Coca-Cola, Pepsi under investigation

The Indian government has been ordered to verify if soft drinks being sold in India by Coca-Cola and Pepsi contain pesticides.

Indians have protested the cola giants' alleged actions

Monday’s federal court decision came on the same day that Maoist guerrillas joined a nationwide protest against the two US-based beverage companies.

Delhi High Court Judge B.D. Ahmed told India’s additional Solicitor-General K K Sud to test samples of Pepsi and Coke in state-owned laboratories and report back with the results within three weeks.

The court ruling was announced after an appeal by Pepsi’s Indian branch seeking an “independent evaluation” of damaging pesticides-in-cola allegations levelled last week by India’s Centre for Science and Environment (CSE) non-governmental organisation.

Pepsi argued the CSE laboratory that conducted the testing was not accredited and that the methodology in preparing the study itself was “suspect.”

The CSE stunned India’s 500-million-dollar soft drinks industry last week with charges that 12 leading domestic and international brands including Coke and Pepsi contained pesticides up to 45 times more than European norms.

Political unity

The parliament in New Delhi subsequently took the two beverages off MPs’ canteen menu, and in a rare sign of political unity, parties of all colours joined together in a campaign which led to smashing Pepsi and Coke bottles.

Advertisement

Coca-Cola has also come under fire for allegedly giving contaminated waste as “organic fertiliser” to Indian farmers in the southern state of Kerala.

A study by the Kerala State Pollution Control Board (PCB) released on Wednesday said there were high levels of cadmium in the sludge, with 201.08 milligrams per kilogram.
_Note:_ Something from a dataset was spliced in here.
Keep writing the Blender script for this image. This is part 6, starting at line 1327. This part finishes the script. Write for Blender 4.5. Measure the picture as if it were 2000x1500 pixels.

The permissible World Health Organisation (WHO) limit is 50 milligrams per kilogram. Coca-Cola denies the charge.

The latest to join the anti-fizz drive were outlawed Maoist rebels in eastern Jharkhand state, who set Friday’s national independence day as its unilateral deadline for the two firms to wind up their sales in the region.

“The demand has come from the People’s War Group, which has also asked the local population neither to buy, sell or drink Pepsi and Coke,” a police spokesman from Jharkhand’s state capital Ranchi said.

The guerrillas hold sway in 14 of mineral-rich Jharkhand’s 18 states.